I waited until the trip home to read a book that had been recommended called The Night of the Grizzlies, and in its pages I learned that there had never been a fatal attack in the park’s fifty-seven year history until the night of August twelfth the year when I was fourteen. On that night, two different bears, separated by twelve miles, attacked and killed two beautiful nineteen year-old women. I remembered reading the three - installment story in Sports Illustrated in my best friend’s bedroom in Mattoon. What I didn’t remember was that one of the girls died on a table at the Granite Park Chalet, where there just happened to be staying that night, among others, two doctors, a registered nurse, a Jesuit priest, and a Native American Indian who tracked the girl after she had been dragged away. Chilling.

Speaking of which, I read a book on global warming while sitting on the Grinnell Glacier, not far from the Al Gore Rock. Have you seen An Inconvenient Truth?

We visited Waterton, Canada three times. After a glorious fourteen mile hike called the Carthew-Alderson Trail, we swam in the glacial waters of the big lake and I fell in love—with Kokanee Glacier Beer. Later, on Canadian TV the same day Fidel handed power to Raul, there was a long segment on icebreakers trying to establish the new northern boundary based on a revised map of the continental shelf. These ships were pushing through soft ice and slush that have been impassable for many thousands of years.

We will adapt and as scary as change is, it is also a natural and potentially fun fact of life. People who don’t write think that evolution and global warming are concepts of such mind boggling duration that they cannot be observed during a normal human lifetime. Writers pay attention to our lives. The evidence is everywhere and obvious. Here at home, I have seven species of Magnolias, two Jasmines, two banana trees (one of which is in its fifth season), even two Camellias, a white and a pink. And this is Illinois?

Welcome back, everyone.

Keith

P. S. I sense an idealism in my students I have not felt for years. I neglected to mention that my son Huck was married in Austin on August twelfth, so we got home by train, I mowed the yard, and we flew to Texas.

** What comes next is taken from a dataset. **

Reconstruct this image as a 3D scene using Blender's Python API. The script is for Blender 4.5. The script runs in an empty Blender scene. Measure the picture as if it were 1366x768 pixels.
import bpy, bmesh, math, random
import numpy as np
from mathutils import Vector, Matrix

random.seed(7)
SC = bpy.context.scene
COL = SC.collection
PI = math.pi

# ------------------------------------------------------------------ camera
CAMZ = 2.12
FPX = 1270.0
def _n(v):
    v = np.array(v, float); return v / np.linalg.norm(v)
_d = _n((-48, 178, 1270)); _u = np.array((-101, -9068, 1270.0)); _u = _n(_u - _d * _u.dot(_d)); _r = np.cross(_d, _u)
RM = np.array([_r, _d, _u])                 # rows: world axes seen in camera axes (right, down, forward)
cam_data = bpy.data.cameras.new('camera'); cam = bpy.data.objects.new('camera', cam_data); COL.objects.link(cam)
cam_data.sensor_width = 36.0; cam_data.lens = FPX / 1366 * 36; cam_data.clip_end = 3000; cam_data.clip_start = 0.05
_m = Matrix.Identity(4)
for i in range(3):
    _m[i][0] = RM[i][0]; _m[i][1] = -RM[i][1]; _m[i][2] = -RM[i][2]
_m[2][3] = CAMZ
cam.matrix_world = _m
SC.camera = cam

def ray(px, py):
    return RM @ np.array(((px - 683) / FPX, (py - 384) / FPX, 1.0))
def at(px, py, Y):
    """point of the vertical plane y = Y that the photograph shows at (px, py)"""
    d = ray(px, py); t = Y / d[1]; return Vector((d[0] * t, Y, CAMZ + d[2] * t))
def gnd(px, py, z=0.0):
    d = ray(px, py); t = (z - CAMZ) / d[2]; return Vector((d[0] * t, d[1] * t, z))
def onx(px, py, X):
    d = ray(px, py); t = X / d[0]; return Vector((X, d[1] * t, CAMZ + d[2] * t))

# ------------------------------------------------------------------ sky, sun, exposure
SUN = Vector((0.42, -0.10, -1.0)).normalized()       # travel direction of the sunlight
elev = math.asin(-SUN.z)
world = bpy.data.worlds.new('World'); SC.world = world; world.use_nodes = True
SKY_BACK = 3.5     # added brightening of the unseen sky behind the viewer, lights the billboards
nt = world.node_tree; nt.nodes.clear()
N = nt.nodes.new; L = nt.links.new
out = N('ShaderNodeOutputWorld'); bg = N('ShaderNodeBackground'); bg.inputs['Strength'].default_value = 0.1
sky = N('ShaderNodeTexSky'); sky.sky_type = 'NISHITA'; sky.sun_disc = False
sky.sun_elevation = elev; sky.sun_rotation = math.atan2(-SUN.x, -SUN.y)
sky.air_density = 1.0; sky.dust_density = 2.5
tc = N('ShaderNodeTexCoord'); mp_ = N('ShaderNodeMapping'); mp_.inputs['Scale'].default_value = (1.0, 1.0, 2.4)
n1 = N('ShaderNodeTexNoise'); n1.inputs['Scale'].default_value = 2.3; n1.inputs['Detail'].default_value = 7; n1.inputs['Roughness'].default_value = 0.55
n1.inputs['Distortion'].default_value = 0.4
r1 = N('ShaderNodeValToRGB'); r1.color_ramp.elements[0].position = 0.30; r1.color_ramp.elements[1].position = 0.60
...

As for the train ride to Glacier, too beautiful for words.

 


Angela Vietto

Having received tenure, I anticipate resting comfortably on my laurels for the rest of my career. "No more research, no new course preps, and for God's sake--no service!"

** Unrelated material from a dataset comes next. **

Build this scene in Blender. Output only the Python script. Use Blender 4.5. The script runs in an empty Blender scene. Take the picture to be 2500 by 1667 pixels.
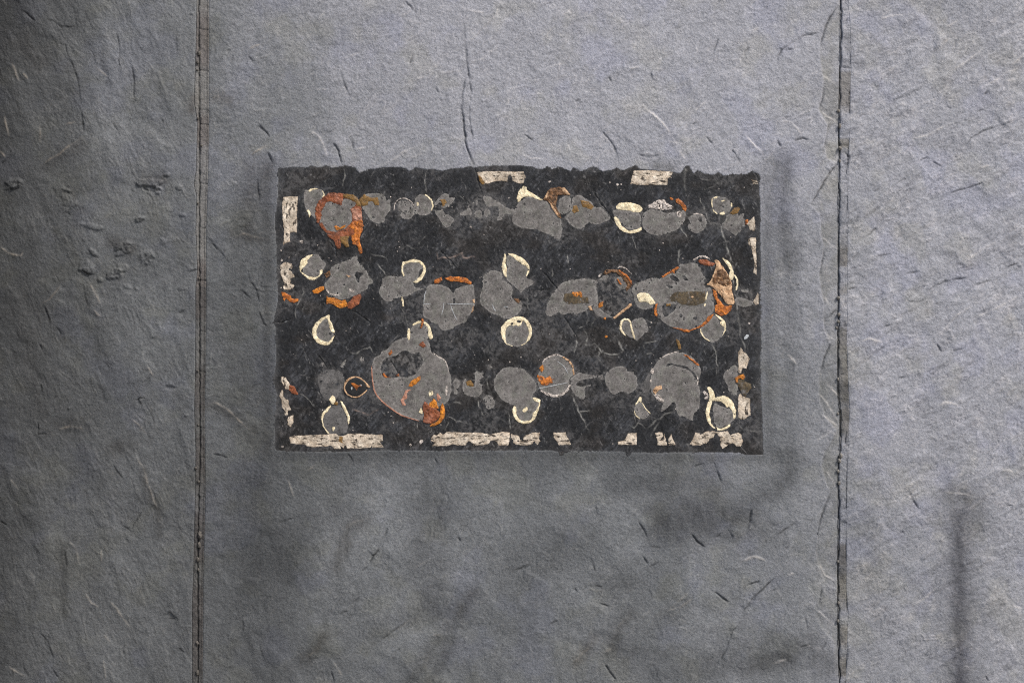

Ummm, I guess that won't do, will it?

The real scoop, for what it's worth:

Early this summer I completed a review essay, "Daughters of the Tenth Muse: New Histories of Women and Writing in Early America," which will appear in Early American Literature in December. My book Women and Authorship in Revolutionary America will finally be between covers by the end of the year. Delightfully, it was accepted to the same series as Julie Campbell's Literary Circles And Gender in Early Modern Europe: A Cross-cultural Approach (Ashgate's Women and Gender in the Early Modern World series). More recently, I've been working on several interrelated projects focusing on the connections between gender, race, and writing style in 18th-century Anglo-American literature.

 


Anne Zahlan

In late May, I attended the Thomas Wolfe Society meeting in Chapel Hill, N.C. It was a busy two days as I moderated a plenary session, met with the staff of the Thomas Wolfe Review, attended Executive Board meetings, listened to every paper (scouting for articles), and talked to lots of people. At the banquet, I received an award from the Society: the "Paul and Zelda Gitlin Prize" for the best scholarly article on Wolfe published in 2005. The award was for my essay "Sitting Where van Gogh Sat: Exile and the Narrative Vocation in Thomas Wolfe's Of Time and the River."

At the end of June, I traveled to British Columbia, where we participated in the International Lawrence Durrell Society conference at the University of Victoria. In addition to listening to interesting papers and attending meetings, I moderated two plenary sessions, took part in a panel on "Teaching Durrell," and gave a paper titled "'Always Friday the Thirteenth': The Knights Templar and the Instability of History in Lawrence Durrell’s The Avignon Quintet."